I thought it was my fault that my daughter had started using drugs

When I first found out that my daughter was using cannabis , then heroin, I blamed myself for being a weak parent. My marriage had broken down and I wanted my children to stay with me, so I had let them do what they liked. When I told my own brothers and sisters about my daughter, they showed very little sympathy and I felt sort of let down. But my friends were great. One of them even trailed round squats with me when my daughter was at a really low point and had left home.

We’ve had real ups and downs, and lots of false dawns

My daughter has been on a number of programmes, and I’ve always tried to stay in touch.
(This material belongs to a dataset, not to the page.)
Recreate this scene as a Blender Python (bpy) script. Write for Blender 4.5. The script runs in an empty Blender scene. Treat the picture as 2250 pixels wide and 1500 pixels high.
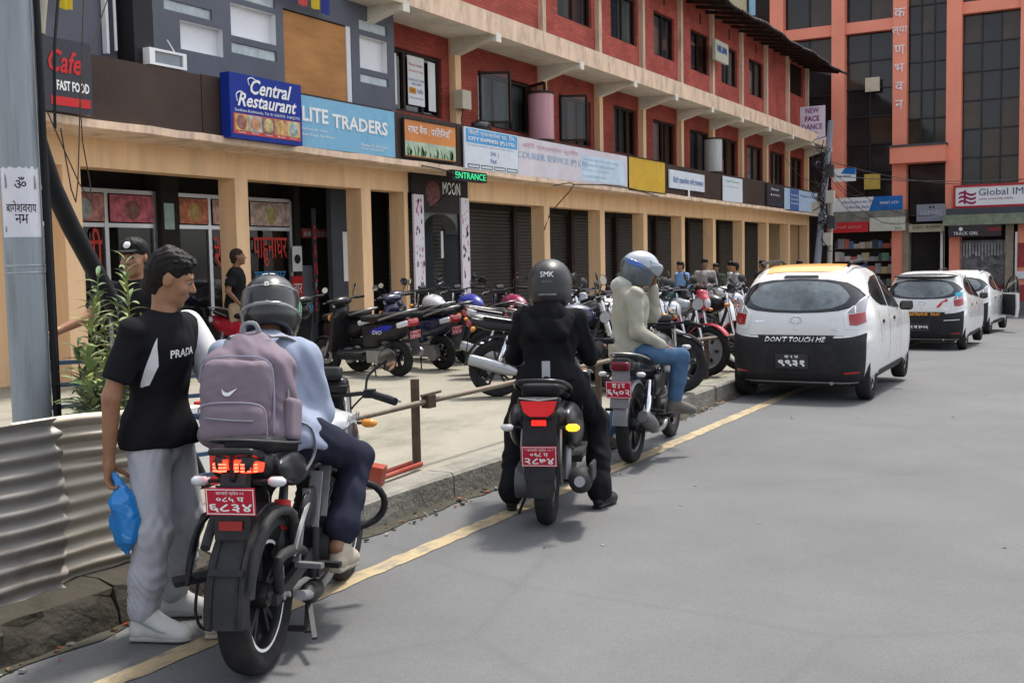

She has alternated between telling me how much she needs me, and pushing me away. It’s been difficult emotionally and financially. Once, I paid for her to attend a training programme, but she was soon back using drugs. Another time I helped her through her first long rehabilitation programme, and she stayed clean for eight months. Just before she went into her third treatment programme, I realised I was close to losing her. She was only five stone, she was shoplifting, and she was desperate to go to prison so she could get help with her problem.
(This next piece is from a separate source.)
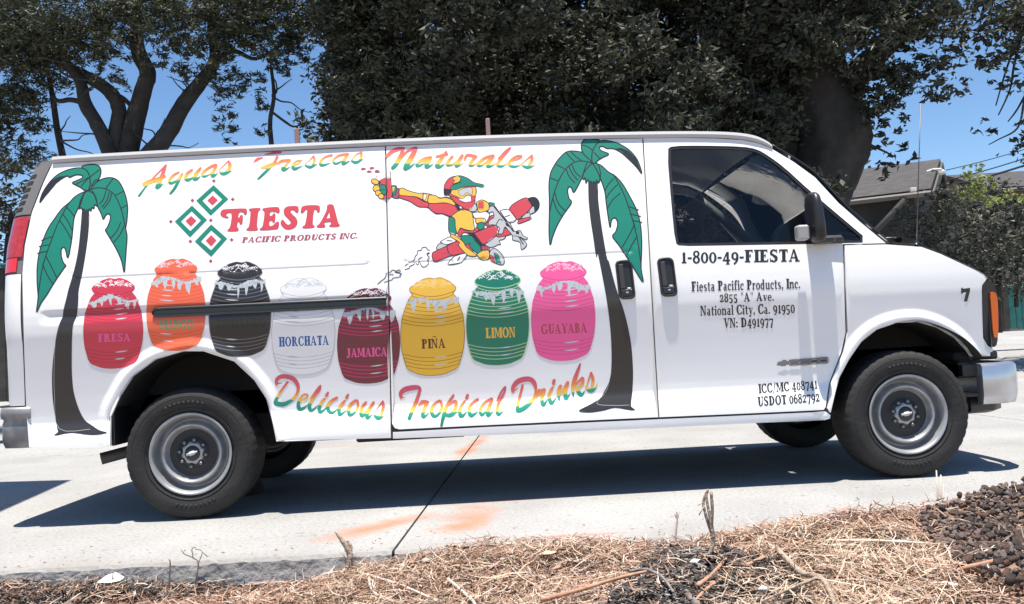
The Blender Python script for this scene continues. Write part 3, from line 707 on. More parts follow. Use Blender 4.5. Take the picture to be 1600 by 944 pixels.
class Decal:
    def __init__(s, org=(0, 0), sc=1.): s.L = []; s.o = np.array(org, float); s.s = sc
    def frame(s, org, sc): s.o = np.array(org, float); s.s = sc; return s
    def T(s, p): return np.asarray(p, float).reshape(-1, 2)/s.s+s.o
    def poly(s, p, m_, key='main', smooth=0, line=0, lm='black', lkey=None):
        q = s.T(p)
        if smooth: q = np.array(chaikin(q, smooth))
        s.L.append((q, m_, key))
        if line:
            for g in outline(np.vstack([q, q[:1]]), line, False): s.L.append((np.array(g), lm, lkey or key))
        return s
    def stroke(s, p, w, m_, key='main', cap=True):
        q = s.T(p); w = np.asarray(w, float)/s.s if not np.isscalar(w) else w/s.s
        for g in outline(q, w, cap): s.L.append((np.array(g), m_, key))
        return s
    def ell(s, c, r_, m_, key='main', line=0, rot=0, n=18):
        return s.poly([(c[0]+r_[0]*math.cos(a)*math.cos(rot)-r_[1]*math.sin(a)*math.sin(rot), c[1]+r_[0]*math.cos(a)*math.sin(rot)+r_[1]*math.sin(a)*math.cos(rot)) for a in np.linspace(0, 2*math.pi, n, endpoint=False)], m_, key, 0, line)
    def build(s, names, parent, cut=True, fade=None, off=.0014, step=7.):
        """names: key -> (object name, label or None, parent key or None)"""
        L = list(s.L)
        if cut: L += [(np.array(c, float), None, None) for c in SEAM_CUT]
        polys = []
        for q, _, _ in L:                   # long edges are split so that prints bend with the sheet metal
            if len(q) < 40 or cut is None:
                Q2 = []
                for a_, b_ in zip(q, np.roll(q, -1, 0)):
                    k_ = max(1, int(np.hypot(*(b_-a_))/3.2)); Q2 += [a_+(b_-a_)*t_/k_ for t_ in range(k_)]
                q = np.array(Q2)
            polys.append(q)
        allp = np.concatenate([q for q, _, _ in s.L]); lo, hi = allp.min(0)-.5, allp.max(0)+.5
        polys_in = [np.clip(q, lo-2, hi+2) for q in polys]
        ex = grid_pts(lo, hi, step)
        xz = px_side(ex); band = (xz[:, 1] > 1.06) & (xz[:, 1] < 1.19) & (xz[:, 0] < 1.15)
        g2 = grid_pts(lo, hi, 2.0); x2 = px_side(g2)
        b2 = ((x2[:, 1] > 1.06) & (x2[:, 1] < 1.19) & (x2[:, 0] < 1.15)) | ((x2[:, 1] > .45) & (x2[:, 1] < .60))
        for A in ARCHES: b2 |= polydist(x2, A) < .09
        ex = np.concatenate([ex, g2[b2]])
        # scale to avoid precision trouble
        Vt, T, lay = cdt([(q-lo)/100 for q in polys_in], (ex-lo)/100, 1e-6); Vt = Vt*100+lo
        out = {}
        XZ = px_side(Vt); N = side_n(XZ[:, 0], XZ[:, 1]); Y = side_y(XZ[:, 0], XZ[:, 1], False)
        P = np.c_[XZ[:, 0], Y, XZ[:, 1]]+N*off
        keyarr = [l[2] for l in L]; matarr = [l[1] for l in L]
        for key, (nm, lab, pk) in names.items():
            sel = np.array([l >= 0 and keyarr[l] == key and matarr[l] is not None for l in lay])
            if not sel.any(): continue
            t = T[sel]; ml = [matarr[l] for l in lay[sel]]; um = sorted(set(ml)); used = np.unique(t); mp = np.zeros(len(P), int); mp[used] = np.arange(len(used))
            F = mp[t][:, ::-1]
            me = np_mesh(nm, P[used], F, [M_FADE if u == 'fade' else V[u] for u in um], [um.index(u) for u in ml])
            if fade is not None:
                uvl = me.uv_layers.new(name='print'); vi = np.zeros(len(me.loops), np.int32); me.loops.foreach_get('vertex_index', vi)
                vv = np.clip(fade(Vt[used])[vi], 0, 1); uvl.data.foreach_set('uv', np.c_[np.zeros(len(vi)), vv].ravel())
            set_normals(me, N[used])
            o = link(nm, me, out.get(pk, parent) if pk else parent)
            if lab: o['label'] = lab
            out[key] = o
        return out

# --- slab-serif lettering -----------------------------------------
TH, TN, SF = .27, .125, .10      # thick, thin, serif
def _r(x0, y0, x1, y1): return [(x0, y0), (x1, y0), (x1, y1), (x0, y1)]
def _ring(cx_, cy_, rx, ry, ix, iy, a0=0, a1=360, n=22):
    A = [R(a0+(a1-a0)*k/n) for k in range(n+1)]
    return [(cx_+rx*math.cos(a), cy_+ry*math.sin(a)) for a in A]+[(cx_+ix*math.cos(a), cy_+iy*math.sin(a)) for a in A[::-1]]
def _stem(x, y0=0, y1=1, t=TH, s='tb', e=.075):
    L = [_r(x, y0, x+t, y1)]
    if 'b' in s: L.append(_r(x-e, y0, x+t+e, y0+SF))
    if 't' in s: L.append(_r(x-e, y1-SF, x+t+e, y1))
    if 'l' in s: L.append(_r(x-e, y1-SF, x+t, y1))
    return L
def _dg(x0, y0, x1, y1, w): return [[(x0, y0), (x0+w, y0), (x1+w, y1), (x1, y1)]]
def glyph(ch):
    T2 = TH
    if ch == 'I': return _stem(.08), .37
    if ch == 'F': return _stem(.08)+[_r(.08, 1-TN, .62, 1), _r(.54, .76, .62, 1), _r(.08, .47, .47, .56), _r(.42, .38, .48, .66)], .66
    if ch == 'E': return _stem(.08)+[_r(.08, 1-TN, .62, 1), _r(.54, .77, .62, 1), _r(.08, .47, .47, .56), _r(.42, .38, .48, .66), _r(.08, 0, .66, TN), [(.66, 0), (.69, .27), (.61, .24), (.57, .05)]], .71
    if ch == 'L': return _stem(.08)+[_r(.08, 0, .62, TN), [(.62, 0), (.66, .30), (.58, .27), (.52, .05)]], .68
    if ch == 'T': return _stem(.24, s='b')+[_r(.02, 1-TN, .68, 1), [(.02, 1), (.02, .70), (.08, .72), (.14, .95)], [(.68, 1), (.68, .70), (.62, .72), (.56, .95)]], .70
    if ch == 'H': return _stem(.08)+_stem(.50)+[_r(.1, .46, .6, .56)], .80
    if ch == 'N': return _stem(.06, t=.10)+[[(.05, 1), (.27, 1), (.70, 0), (.56, 0)]]+[_r(.60, 0, .70, 1), _r(.52, 1-SF, .78, 1)], .81
    if ch == 'M': return _stem(.06, t=.10)+_stem(.70)+[[(.05, 1), (.27, 1), (.53, .1), (.42, .1)], [(.42, .1), (.53, .1), (.78, 1), (.70, 1)]], 1.0
    if ch == 'V': return [[(.08, 1), (.31, 1), (.44, .25), (.66, 1), (.74, 1), (.44, 0), (.34, 0)], _r(0, 1-SF, .40, 1), _r(.56, 1-SF, .80, 1)], .80
    if ch == 'Y': return _stem(.28, 0, .5, s='b')+[[(.06, 1), (.28, 1), (.46, .5), (.30, .42)], [(.66, 1), (.74, 1), (.49, .42), (.40, .5)], _r(0, 1-SF, .36, 1), _r(.56, 1-SF, .80, 1)], .78
    if ch == 'A': return [[(.06, 0), (.14, 0), (.42, .86), (.36, 1), (.34, 1)], [(.34, 1), (.46, 1), (.78, 0), (.54, 0)], _r(.18, .28, .6, .37), _r(0, 0, .24, SF), _r(.48, 0, .84, SF)], .84
    if ch == 'K': return _stem(.08)+[[(.28, .45), (.60, 1), (.70, 1), (.40, .5)], [(.35, .55), (.50, .62), (.78, 0), (.55, 0)], _r(.5, 1-SF, .76, 1), _r(.5, 0, .84, SF)], .84
    if ch == 'P': return _stem(.08)+[_ring(.33, .735, .33, .265, .115, .175, -90, 90), _r(.2, .91, .34, 1), _r(.2, .47, .34, .56)], .70
    if ch == 'R': return _stem(.08)+[_ring(.33, .745, .32, .255, .115, .165, -90, 90), _r(.2, .91, .34, 1), _r(.2, .49, .34, .58), [(.34, .55), (.52, .55), (.80, 0), (.56, 0)], _r(.56, 0, .86, SF)], .84
    if ch == 'B': return _stem(.08)+[_ring(.33, .755, .30, .245, .10, .155, -90, 90), _ring(.34, .275, .36, .275, .13, .18, -90, 90), _r(.2, .91, .34, 1), _r(.2, .46, .34, .56), _r(.2, 0, .34, .095)], .76
    if ch == 'D': return _stem(.08)+[_ring(.32, .5, .46, .5, .235, .40, -90, 90), _r(.2, .90, .34, 1), _r(.2, 0, .34, .10)], .84
    if ch == 'O': return [_ring(.42, .5, .42, .52, .19, .41)], .84
    if ch == 'C': return [_ring(.42, .5, .42, .52, .19, .41, 42, 318), _r(.62, .66, .72, 1.0), _ring(.42, .5, .42, .52, .30, .41, 310, 330)], .76
    if ch == 'G': return [_ring(.42, .5, .42, .52, .19, .41, 42, 330), _r(.62, .66, .72, 1.0), _r(.58, .04, .80, .46), _r(.48, .38, .88, .46)], .88
    if ch == 'J': return [_r(.24, .2, .24+T2, 1), _r(.15, 1-SF, .54, 1), _ring(.23, .18, .225, .26, .07, .15, 180, 360)], .58
    if ch == 'U': return [_r(.08, .3, .08+T2, 1), _r(0, 1-SF, .38, 1), _r(.62, .3, .71, 1), _r(.53, 1-SF, .80, 1), _ring(.395, .32, .315, .34, .105, .24, 180, 360)], .80
    if ch == 'S': return [_ring(.33, .73, .29, .29, .10, .17, 30, 230), _ring(.33, .28, .31, .30, .10, .18, -150, 70), [(.12, .62), (.30, .66), (.58, .40), (.40, .30)], _r(.54, .70, .61, 1.0), _r(.04, .0, .11, .32)], .68
    if ch == 'i': return _stem(.06, 0, .66, .17, 'bl', .05)+[_ring(.145, .87, .10, .11, 0, 0)], .30
    if ch == 'l': return _stem(.06, 0, 1, .17, 'bl', .05), .30
    if ch == 'e': return [_ring(.27, .33, .27, .35, .11, .25, 20, 320), _r(.1, .32, .52, .40), _r(.42, .32, .53, .48)], .56
    if ch == 's': return [_ring(.22, .49, .2, .19, .07, .11, 30, 240), _ring(.22, .19, .21, .20, .07, .11, -150, 70), [(.08, .42), (.18, .48), (.39, .27), (.28, .20)]], .46
    if ch == 't': return [_r(.10, .1, .27, .88), _r(.02, .58, .40, .66), _ring(.26, .14, .16, .16, .02, .09, 180, 330)], .42
    if ch == 'a': return [_r(.27, 0, .44, .50), _ring(.24, .48, .20, .20, .07, .11, 0, 160), _ring(.22, .19, .20, .21, .06, .12), _r(.4, 0, .52, .07)], .54
    if ch == 'c': return [_ring(.26, .33, .26, .35, .10, .25, 45, 315), _r(.38, .42, .46, .64)], .49
    if ch == 'r': return _stem(.06, 0, .66, .17, 'bl', .05)+[_ring(.30, .44, .16, .22, .02, .13, 20, 150)], .46
    if ch == 'o': return [_ring(.28, .33, .28, .35, .115, .26)], .56
    if ch == 'd': return [_ring(.25, .32, .25, .34, .09, .24), _r(.34, 0, .51, 1), _r(.26, 1-SF, .51, 1), _r(.4, 0, .58, .07)], .60
    if ch == 'u': return [_r(.06, .18, .23, .66), _r(0, .59, .2, .66), _r(.40, 0, .57, .66), _r(.33, .59, .5, .66), _ring(.27, .2, .21, .22, .05, .12, 180, 330), _r(.5, 0, .64, .07)], .65
    if ch == 'n': return _stem(.06, 0, .66, .17, 'bl', .05)+_stem(.42, 0, .46, .17, 'b', .05)+[_ring(.38, .44, .21, .24, .04, .14, 0, 160)], .66
    if ch == 'f': return [_r(.08, 0, .25, .8), _r(.0, 0, .34, .07), _r(0, .58, .40, .66), _ring(.30, .80, .22, .22, .05, .12, 60, 180), _ring(.40, .90, .07, .08, 0, 0)], .42
    if ch == 'v': return [[(.05, .66), (.24, .66), (.33, .22), (.47, .66), (.53, .66), (.33, 0), (.25, 0)], _r(0, .59, .3, .66), _r(.4, .59, .58, .66)], .58
    if ch == 'y': return [[(.05, .66), (.24, .66), (.33, .22), (.47, .66), (.53, .66), (.27, -.25), (.14, -.25), (.25, 0)], _r(0, .59, .3, .66), _r(.4, .59, .58, .66), _ring(.13, -.18, .09, .09, 0, 0)], .58
    if ch == '0': return [_ring(.29, .42, .29, .44, .11, .34)], .58
    if ch == '1': return _stem(.14, 0, .86, .20, 'b', .09)+[[(.04, .70), (.14, .74), (.2, .86), (.34, .86), (.34, .70)]], .44
    if ch == '2': return [_ring(.26, .60, .25, .26, .08, .15, -25, 190), [(.44, .62), (.50, .52), (.22, .12), (.02, .0), (.02, .08)], _r(.02, 0, .52, .14), _r(.45, 0, .53, .25)], .56
    if ch == '3': return [_ring(.24, .60, .22, .25, .06, .15, -80, 150), _ring(.24, .16, .26, .27, .07, .16, -140, 80)], .54
    if ch == '4': return [_r(.30, -.15, .48, .85), [(.0, .18), (.10, .18), (.44, .85), (.30, .85)], _r(0, .12, .58, .24), _r(.24, -.15, .54, -.08)], .60
    if ch == '5': return [_r(.06, .36, .15, .84), _r(.06, .70, .50, .84), _ring(.24, .15, .28, .31, .09, .19, -140, 130)], .56
    if ch == '6': return [_ring(.29, .30, .28, .32, .10, .21), _ring(.45, .38, .44, .64, .26, .52, 100, 190)], .58
    if ch == '7': return [_r(.04, .66, .56, .82), [(.44, .72), (.56, .72), (.36, -.16), (.16, -.16)], _r(.03, .55, .11, .82)], .58
    if ch == '8': return [_ring(.28, .74, .25, .26, .10, .15), _ring(.28, .26, .28, .30, .11, .18)], .57
    if ch == '9': return [_ring(.29, .52, .28, .32, .10, .21), _ring(.13, .44, .44, .62, .26, .50, -80, 10)], .58
    if ch == '.': return [_ring(.11, .09, .10, .10, 0, 0)], .24
    if ch == ',': return [_ring(.11, .09, .10, .10, 0, 0), [(.12, .06), (.21, .08), (.10, -.2), (.05, -.16)]], .24
    if ch == ':': return [_ring(.11, .09, .10, .10, 0, 0), _ring(.11, .52, .10, .10, 0, 0)], .26
    if ch == '-': return [_r(.02, .32, .34, .47)], .36
    if ch == '/': return _dg(.0, -.15, .32, 1.05, .11), .46
    if ch == '"': return [[(.04, 1.02), (.14, 1.02), (.11, .66), (.07, .66)], [(.22, 1.02), (.32, 1.02), (.29, .66), (.25, .66)]], .36
    if ch == 'Ñ': g, a = glyph('N'); return g+[[(.2, 1.12), (.3, 1.2), (.5, 1.13), (.62, 1.22), (.6, 1.28), (.48, 1.22), (.3, 1.28), (.18, 1.18)]], a
    return [], .30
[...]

I demanded action from the rehabilitation programme

I needed to know where my daughter was so I could help to look after her. As a result, our lives became more and more inter-twined. Once, I drove her to the place she did her shoplifting and then to her dealer. Finally, I went to the rehabilitation project and told them they had to help her straight away. They said there was an eight-week wait, so I said, “Eight weeks – you will have blood on your hands if you make her wait that long”. They put her down for the following week.
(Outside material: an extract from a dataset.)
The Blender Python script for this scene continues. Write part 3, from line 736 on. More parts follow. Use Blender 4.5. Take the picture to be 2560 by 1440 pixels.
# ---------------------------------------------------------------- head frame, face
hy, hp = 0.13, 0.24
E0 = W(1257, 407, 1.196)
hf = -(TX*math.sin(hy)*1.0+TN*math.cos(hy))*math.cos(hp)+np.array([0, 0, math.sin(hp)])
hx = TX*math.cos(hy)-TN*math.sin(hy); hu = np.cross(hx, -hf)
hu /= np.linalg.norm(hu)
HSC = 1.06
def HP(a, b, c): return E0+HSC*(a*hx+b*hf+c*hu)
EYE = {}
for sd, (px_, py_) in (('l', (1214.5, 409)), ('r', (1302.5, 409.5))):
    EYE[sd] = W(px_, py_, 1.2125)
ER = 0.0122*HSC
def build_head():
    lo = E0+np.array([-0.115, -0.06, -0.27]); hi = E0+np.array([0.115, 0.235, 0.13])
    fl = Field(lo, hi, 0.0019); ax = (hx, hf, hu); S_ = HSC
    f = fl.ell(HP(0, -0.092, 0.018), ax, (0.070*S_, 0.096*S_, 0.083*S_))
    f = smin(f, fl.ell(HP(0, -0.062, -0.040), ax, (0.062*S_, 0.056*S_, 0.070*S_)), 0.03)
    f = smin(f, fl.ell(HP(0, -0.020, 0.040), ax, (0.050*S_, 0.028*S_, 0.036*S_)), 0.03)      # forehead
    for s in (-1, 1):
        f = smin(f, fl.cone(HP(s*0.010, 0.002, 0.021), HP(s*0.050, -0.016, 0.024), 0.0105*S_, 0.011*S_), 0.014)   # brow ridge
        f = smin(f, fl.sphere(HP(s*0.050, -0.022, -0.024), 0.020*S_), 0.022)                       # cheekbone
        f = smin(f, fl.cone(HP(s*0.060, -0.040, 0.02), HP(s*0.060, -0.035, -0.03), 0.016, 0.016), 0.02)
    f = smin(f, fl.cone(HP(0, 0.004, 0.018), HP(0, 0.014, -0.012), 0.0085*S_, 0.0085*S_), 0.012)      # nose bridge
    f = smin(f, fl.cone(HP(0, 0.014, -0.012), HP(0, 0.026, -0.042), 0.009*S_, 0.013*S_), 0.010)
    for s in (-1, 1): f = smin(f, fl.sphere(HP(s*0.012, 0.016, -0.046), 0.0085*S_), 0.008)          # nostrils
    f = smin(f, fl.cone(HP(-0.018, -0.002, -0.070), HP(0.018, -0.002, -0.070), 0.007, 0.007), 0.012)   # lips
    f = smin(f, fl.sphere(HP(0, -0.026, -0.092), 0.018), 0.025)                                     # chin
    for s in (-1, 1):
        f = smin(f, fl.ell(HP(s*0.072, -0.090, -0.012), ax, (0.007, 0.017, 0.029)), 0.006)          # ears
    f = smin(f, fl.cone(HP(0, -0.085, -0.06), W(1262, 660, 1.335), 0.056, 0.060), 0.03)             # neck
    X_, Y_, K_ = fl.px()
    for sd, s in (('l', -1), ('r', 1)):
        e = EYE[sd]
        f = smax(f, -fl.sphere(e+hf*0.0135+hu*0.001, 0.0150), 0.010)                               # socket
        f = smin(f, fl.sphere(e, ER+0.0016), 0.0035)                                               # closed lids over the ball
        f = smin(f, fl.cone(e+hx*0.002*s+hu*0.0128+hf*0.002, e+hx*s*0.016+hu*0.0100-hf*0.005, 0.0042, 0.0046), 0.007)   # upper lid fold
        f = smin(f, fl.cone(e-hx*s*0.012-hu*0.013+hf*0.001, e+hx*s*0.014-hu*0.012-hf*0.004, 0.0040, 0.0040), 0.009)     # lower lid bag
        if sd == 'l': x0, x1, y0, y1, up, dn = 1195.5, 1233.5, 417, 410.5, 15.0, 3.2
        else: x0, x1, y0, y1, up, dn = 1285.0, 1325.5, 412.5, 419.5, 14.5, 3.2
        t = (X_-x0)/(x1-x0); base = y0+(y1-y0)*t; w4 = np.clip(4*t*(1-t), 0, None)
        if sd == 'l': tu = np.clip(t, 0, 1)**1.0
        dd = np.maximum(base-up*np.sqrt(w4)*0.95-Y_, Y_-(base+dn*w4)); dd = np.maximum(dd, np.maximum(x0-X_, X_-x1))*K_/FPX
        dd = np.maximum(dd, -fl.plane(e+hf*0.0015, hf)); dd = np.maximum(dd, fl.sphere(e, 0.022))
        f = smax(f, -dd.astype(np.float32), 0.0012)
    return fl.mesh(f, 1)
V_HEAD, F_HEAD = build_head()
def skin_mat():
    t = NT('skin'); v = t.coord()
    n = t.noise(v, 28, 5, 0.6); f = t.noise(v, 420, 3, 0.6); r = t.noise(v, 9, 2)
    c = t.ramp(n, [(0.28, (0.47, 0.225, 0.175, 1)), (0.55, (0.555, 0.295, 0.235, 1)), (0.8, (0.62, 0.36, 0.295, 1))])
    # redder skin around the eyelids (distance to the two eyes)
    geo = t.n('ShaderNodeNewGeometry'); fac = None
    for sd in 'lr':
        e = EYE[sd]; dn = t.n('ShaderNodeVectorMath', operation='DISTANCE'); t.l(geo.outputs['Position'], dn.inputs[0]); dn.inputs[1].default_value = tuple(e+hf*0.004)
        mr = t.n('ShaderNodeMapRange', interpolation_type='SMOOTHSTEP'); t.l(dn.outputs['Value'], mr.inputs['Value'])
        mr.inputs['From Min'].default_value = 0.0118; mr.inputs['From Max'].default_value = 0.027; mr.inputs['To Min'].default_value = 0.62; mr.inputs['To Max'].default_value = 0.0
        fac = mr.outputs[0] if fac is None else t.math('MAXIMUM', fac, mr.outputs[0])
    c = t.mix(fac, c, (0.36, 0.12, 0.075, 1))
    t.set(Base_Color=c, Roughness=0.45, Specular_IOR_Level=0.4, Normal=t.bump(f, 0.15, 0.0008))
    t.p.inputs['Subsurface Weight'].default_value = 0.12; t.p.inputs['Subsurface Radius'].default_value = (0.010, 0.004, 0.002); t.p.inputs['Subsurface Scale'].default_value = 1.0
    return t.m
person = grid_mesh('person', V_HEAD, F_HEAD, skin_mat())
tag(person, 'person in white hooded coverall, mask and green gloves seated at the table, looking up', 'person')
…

My daughter has now been clean for a year

I’m really proud of my daughter – she’s been clean for a year now. She sent me a letter recently telling me what a great mum I am and how I shouldn’t feel guilty about the way she’s been brought up. But the most important thing I’ve learnt is that no parent can ever persuade their child to go into treatment. At the end of the day it was her decision.

 

Sharon’s Story

I used to have an image about what the mother of a drug addict was like…..

I thought it was all about bad parenting: scumbags take drugs and bad parents make scumbags. When I discovered my son was taking drugs, that image haunted me for ages.

I turned a blind eye until I couldn’t ignore it any longer

My son was only 14 when I first guessed he was abusing substances. Aerosols regularly went missing, then cigarettes . I didn’t know anything about drugs and, to a certain degree, I turned a blind eye to it. He didn’t look like a druggie. But after a few years he was experimenting with heroin and had a criminal record for stealing to feed his habit. On one occasion he attacked me. I couldn’t ignore it any longer. Then I blamed myself.

At first I blamed myself and thought I was a ‘bad mother’. I had no social life and started to take anti-depressants . I wasn’t me anymore, I’d just become the mother of a drug addict, someone on a psychiatrist’s list – everything except Sharon.

It took a long time to sort things out – I felt really isolated

I went for counselling but that didn’t work out. Then my other son started suffering from behavioural problems, which made it even more difficult to get help. When the neighbours found out about my sons, they sort of formed cliques to isolate me. Even now, close friends are in short supply. But I established a community scheme in my area to help tackle drug problems and now my social life tends to revolve around that.

Ten years on, I know it’s not over, but at least I can look forward now

I’ve been coping with drugs for over 10 years and I know my journey isn’t over. But before, I could never bear to look more than one day ahead. Now I’ve got my community work, and I’ve got plans to study and become qualified in it. I used to be a battered mum and the mother of an addict. Now I’m making a real difference in my community.